Bir kez daha hatırlatmak gerekir ki salât Allah’a yönelmek, Allah’ın
vahyi ile ilgilenmek, Allah’ın vahyine ve dine sahip çıkmak, Allah ile iletişim
ve bağ kurmak amacıyla yapılan; o anda geçerli olan vahyin (Müslümanlar için
Kuran’ın) okunmasıdır. Tabii ki "okumak" derken kuru kuruya Arapça
seslendirmek değil; hayatında uygulayarak yaşamak üzere anlayarak okumak,
üzerinde düşünmek, öğrenmek yani vahye ve dolayısıyla Allah'ın dinine sahip
çıkmak amacındaki okumaktır. İşte bu okuma, insanları kurtuluşa erdirecek
hidayet yolunu gösterecektir. Bu yüzden salât, savaş zamanında bile
aksatılmamalı, tehlike durumu varsa süre olarak kısaltılmalı ama sadece çatışma
ve son nefese gelme durumu olduğunda terk edilmelidir. Çünkü önemli olan
müminlerin, ailelerinin ve korumalarını üstlendiği diğer kimselerin
hayatlarıdır.
Dolayısıyla savaş zamanı yapılan salât, bünyesinde Kuran ayetlerini ve
savaş planlamasın barındıran; komutan ve askerlerin birlikte karar alarak Allah’ın
emri altına girdikleri adeta bir savaş brifingi gibidir.
- Maun Suresi’nde Salât
Dini yalanlayanı gördün mü? (107:1)
Oysa yetimi itip kakan işte odur. (107:2)
Ve miskini (yoksulu, çalışmaya gücü olmayanı) doyurmaya teşvik etmez.
(107:3)
İşte o salât edenlere (MUSALLİN) yazıklar olsun. (107:4)
Onlar ki, salâtlarından (SALATİHİM) gafil olanlardır. (107:5)
Onlar riya yapanlardır (gösteriş için yapanlardır). (107:6)

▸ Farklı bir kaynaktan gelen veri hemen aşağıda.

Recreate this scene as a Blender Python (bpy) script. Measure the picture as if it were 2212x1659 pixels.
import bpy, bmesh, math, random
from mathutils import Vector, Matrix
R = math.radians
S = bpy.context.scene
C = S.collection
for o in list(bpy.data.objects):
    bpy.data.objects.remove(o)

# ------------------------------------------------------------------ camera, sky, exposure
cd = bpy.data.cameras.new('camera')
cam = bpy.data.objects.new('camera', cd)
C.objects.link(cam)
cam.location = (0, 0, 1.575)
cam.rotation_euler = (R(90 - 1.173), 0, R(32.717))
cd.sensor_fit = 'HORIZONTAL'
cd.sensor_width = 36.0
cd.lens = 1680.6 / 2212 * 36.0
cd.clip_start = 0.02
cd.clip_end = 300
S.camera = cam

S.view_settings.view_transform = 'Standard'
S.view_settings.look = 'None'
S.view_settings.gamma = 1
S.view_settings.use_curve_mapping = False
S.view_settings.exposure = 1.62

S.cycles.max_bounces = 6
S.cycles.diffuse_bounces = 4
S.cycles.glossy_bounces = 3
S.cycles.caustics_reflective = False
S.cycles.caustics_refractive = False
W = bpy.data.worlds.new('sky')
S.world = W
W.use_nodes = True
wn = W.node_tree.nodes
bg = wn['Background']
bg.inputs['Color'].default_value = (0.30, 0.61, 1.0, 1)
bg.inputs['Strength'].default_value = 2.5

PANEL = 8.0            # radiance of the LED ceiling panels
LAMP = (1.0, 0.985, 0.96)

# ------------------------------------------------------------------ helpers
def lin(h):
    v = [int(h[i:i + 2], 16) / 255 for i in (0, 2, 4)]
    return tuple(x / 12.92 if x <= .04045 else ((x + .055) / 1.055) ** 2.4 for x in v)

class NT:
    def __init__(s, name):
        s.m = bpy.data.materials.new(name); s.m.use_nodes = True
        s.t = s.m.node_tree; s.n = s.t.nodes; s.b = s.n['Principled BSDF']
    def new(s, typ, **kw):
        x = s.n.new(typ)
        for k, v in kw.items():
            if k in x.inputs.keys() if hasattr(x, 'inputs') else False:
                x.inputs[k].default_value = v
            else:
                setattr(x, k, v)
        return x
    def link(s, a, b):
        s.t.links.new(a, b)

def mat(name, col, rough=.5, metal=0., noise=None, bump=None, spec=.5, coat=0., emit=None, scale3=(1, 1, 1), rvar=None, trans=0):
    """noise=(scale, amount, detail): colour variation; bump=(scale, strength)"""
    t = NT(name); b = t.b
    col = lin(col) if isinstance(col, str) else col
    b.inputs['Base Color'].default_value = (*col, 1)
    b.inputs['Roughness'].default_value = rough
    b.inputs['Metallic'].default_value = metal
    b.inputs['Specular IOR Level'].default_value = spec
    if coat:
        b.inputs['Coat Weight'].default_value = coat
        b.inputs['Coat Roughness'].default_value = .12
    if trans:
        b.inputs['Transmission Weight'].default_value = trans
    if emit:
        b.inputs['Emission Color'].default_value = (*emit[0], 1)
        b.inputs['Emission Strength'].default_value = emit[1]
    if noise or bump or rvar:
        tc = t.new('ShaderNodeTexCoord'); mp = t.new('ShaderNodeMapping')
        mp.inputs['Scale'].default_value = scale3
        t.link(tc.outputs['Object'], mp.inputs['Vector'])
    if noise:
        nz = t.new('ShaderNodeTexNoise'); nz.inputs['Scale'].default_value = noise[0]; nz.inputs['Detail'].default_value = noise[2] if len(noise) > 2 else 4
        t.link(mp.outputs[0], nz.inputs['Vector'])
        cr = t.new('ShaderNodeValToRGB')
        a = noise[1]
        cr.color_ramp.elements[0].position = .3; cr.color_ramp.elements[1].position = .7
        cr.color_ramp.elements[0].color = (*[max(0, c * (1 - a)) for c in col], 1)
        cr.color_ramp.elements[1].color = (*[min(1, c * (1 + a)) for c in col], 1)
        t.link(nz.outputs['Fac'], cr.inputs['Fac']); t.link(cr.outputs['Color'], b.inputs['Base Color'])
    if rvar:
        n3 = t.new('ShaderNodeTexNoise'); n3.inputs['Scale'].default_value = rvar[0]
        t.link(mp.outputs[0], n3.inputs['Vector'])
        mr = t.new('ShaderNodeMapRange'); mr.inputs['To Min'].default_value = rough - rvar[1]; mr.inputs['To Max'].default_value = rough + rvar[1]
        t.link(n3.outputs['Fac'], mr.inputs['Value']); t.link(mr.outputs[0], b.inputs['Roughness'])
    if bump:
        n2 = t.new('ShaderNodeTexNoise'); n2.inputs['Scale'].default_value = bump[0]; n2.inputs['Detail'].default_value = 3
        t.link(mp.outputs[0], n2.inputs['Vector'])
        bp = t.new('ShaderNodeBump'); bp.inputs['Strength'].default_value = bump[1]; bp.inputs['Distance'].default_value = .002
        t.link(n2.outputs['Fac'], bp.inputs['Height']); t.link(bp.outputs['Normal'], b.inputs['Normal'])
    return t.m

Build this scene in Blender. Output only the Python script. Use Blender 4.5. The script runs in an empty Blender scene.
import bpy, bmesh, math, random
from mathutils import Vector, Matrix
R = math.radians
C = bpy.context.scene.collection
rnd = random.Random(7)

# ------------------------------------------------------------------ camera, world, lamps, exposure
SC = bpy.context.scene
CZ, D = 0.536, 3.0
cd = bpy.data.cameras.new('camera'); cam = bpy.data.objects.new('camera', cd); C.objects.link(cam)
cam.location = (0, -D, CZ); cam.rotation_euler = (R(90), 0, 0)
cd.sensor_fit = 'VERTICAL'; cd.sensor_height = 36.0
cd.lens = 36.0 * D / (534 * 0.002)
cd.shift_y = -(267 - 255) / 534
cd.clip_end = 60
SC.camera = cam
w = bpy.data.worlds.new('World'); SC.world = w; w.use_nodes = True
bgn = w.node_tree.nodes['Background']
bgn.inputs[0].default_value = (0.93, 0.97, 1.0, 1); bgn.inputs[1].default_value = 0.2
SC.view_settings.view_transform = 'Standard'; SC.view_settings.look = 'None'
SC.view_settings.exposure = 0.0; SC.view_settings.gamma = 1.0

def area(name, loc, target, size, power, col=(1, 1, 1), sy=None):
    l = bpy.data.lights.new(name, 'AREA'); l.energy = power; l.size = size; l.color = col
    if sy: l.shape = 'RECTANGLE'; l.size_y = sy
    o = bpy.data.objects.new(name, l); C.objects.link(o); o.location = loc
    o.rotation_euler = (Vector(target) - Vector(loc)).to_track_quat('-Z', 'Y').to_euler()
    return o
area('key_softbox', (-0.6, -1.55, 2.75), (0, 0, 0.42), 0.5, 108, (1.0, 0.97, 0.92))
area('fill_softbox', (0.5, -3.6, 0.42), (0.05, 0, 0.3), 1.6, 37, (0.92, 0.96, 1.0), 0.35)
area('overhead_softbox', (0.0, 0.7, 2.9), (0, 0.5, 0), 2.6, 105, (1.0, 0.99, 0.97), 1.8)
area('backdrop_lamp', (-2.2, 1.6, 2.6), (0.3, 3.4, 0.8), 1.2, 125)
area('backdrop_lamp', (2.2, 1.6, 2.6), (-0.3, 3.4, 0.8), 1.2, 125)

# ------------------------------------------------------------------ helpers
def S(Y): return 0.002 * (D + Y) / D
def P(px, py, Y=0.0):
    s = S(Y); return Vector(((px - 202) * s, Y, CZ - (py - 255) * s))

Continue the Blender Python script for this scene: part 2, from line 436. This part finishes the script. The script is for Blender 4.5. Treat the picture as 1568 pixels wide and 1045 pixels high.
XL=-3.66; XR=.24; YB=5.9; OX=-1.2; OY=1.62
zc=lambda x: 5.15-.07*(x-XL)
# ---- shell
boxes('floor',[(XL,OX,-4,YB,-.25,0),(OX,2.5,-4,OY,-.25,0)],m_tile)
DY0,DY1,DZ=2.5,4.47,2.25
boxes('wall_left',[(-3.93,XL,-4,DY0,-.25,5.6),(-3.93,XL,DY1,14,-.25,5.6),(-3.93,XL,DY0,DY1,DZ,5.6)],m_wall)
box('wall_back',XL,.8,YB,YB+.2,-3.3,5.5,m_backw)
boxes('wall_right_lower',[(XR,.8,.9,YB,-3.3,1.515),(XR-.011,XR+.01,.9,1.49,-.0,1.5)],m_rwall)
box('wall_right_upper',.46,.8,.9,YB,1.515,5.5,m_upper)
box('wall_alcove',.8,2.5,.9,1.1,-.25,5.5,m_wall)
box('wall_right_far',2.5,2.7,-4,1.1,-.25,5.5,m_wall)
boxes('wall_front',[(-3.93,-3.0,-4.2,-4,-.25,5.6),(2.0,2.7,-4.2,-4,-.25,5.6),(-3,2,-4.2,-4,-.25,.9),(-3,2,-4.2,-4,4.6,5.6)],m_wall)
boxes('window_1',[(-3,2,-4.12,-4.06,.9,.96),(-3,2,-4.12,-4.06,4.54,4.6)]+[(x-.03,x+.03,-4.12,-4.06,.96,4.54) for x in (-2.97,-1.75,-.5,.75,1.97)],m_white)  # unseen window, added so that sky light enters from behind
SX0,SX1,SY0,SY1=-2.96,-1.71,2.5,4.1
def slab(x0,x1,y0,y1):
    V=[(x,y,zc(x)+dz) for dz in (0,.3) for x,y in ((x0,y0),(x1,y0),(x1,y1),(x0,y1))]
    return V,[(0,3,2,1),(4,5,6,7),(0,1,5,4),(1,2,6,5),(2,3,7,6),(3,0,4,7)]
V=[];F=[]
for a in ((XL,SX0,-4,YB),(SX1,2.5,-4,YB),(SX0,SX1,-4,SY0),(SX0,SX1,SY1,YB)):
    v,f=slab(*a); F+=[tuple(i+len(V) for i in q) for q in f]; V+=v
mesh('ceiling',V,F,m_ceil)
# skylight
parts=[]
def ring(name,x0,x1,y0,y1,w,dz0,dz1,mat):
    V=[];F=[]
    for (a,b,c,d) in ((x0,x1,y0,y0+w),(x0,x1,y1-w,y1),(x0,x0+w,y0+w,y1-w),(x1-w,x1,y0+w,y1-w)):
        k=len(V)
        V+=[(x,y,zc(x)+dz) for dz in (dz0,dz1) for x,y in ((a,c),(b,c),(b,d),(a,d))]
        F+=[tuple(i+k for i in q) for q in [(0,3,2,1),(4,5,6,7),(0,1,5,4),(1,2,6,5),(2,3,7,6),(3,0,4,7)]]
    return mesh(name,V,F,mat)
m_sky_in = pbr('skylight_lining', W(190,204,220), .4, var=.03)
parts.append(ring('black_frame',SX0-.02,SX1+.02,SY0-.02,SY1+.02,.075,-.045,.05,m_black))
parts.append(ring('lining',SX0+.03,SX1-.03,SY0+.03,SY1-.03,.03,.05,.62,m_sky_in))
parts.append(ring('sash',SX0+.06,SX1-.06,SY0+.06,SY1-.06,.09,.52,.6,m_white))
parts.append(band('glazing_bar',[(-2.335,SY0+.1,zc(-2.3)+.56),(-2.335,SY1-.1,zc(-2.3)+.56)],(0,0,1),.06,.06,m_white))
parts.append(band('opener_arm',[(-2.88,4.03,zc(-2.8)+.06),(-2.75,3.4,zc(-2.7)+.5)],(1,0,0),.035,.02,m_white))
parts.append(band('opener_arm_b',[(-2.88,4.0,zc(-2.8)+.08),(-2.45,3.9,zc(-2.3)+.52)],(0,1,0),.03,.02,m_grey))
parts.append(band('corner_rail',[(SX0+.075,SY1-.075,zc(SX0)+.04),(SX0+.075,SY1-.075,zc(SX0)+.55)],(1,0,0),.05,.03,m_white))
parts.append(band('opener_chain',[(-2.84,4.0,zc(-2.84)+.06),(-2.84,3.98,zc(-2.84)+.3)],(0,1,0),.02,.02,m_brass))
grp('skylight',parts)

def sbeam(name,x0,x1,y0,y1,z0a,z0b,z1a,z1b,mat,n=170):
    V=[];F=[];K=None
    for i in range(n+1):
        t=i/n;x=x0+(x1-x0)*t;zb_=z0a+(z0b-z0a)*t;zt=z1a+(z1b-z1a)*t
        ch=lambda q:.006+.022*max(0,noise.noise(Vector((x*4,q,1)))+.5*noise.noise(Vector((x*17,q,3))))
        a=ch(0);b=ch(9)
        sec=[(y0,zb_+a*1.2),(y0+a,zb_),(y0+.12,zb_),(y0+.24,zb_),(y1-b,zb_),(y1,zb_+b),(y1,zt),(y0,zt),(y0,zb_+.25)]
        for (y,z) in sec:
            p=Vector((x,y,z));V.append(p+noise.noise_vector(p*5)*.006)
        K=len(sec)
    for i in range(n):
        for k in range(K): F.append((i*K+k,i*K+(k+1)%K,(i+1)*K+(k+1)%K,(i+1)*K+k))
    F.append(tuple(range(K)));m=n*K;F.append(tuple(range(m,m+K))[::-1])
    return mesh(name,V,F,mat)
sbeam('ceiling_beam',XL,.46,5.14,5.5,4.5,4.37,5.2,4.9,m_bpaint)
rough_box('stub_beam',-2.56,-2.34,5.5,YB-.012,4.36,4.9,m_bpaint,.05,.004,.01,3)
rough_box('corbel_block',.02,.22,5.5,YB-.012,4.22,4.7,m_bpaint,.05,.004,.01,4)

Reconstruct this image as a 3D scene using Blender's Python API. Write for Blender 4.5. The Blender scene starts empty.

Ve mauna mani olurlar. (107:7)
(107:1-7) ayetlerinde bahsi geçen dini yalanlayan kişi; esasında salât
ediyor görünmesine yani vahiy aracılığıyla Allah ile bağ kurmuş görünmesine
rağmen gerçekte Allah'a ve O’nun vahyine iman etmediği için gereklerini yerine
getirmemekte; dolayısıyla gösteriş ve riyakârlık yapmaktadır. Yani okuduğu
vahiy öğretisinin sonucunda yapılması gerekenleri ya hiç anlamamakta ya da
anlamakta fakat işine gelmediği için uygulamamaktadır.
Böylece dini yalanlamış olmaktadır. Oysaki gerçekten inanmış bir şekilde
Allah’ın inzal etmiş olduğu vahyi okuyup, öğrenmiş olsa; uygulama kısmına
geçerek yetime sahip çıkacak, miskini doyurmaya teşvik edecek ve böylece
salâtın gereğini yapmış olacaktır.
Dini yalanlayan kişi gereğini yapmadığı gibi, mauna (zekâta ve
yardımlaşmaya) da mani olmaktadır. İşte bu tip kişiler, gösteriş içinde
olduklarından salâtlarından gafil olanlardır; hem kendilerine hem de
başkalarına nasıl bir kötülük yaptıklarının farkında değillerdir.
- Allah’ın Resulü
Muhammed’in Kuran’daki Örnek Salâtları
Cinlerden
bir grubu sana yöneltmiştik, Kuran’ı dinlemeleri için. Onun huzuruna geldikleri
zaman “Susun, dinleyin!” dediler. Sonra bitirilince kendi kavimlerine
uyarıcılar olarak döndüler. (46:29)
Onlar: “Ey
kavmimiz! Muhakkak ki biz Musa’dan sonra inzal edilen, onların elindekinin sadık
kalanlarını doğrulayan, Hakka ulaştıran ve Tariki Müstakim’e hidayet eden bir
kitap dinledik.” dediler. (46:30)
Ey
kavmimiz! Allah’ın davetçisine icabet edin. Ve O’na iman edin ki, sizin
günahlarınızı bağışlasın ve mağfiret etsin. Ve sizi elim azaptan korusun.
(46:31)
Ve Allah’ın
davetçisine icabet etmeyen kimse, yeryüzünde (Allah’ı) aciz bırakacak değildir.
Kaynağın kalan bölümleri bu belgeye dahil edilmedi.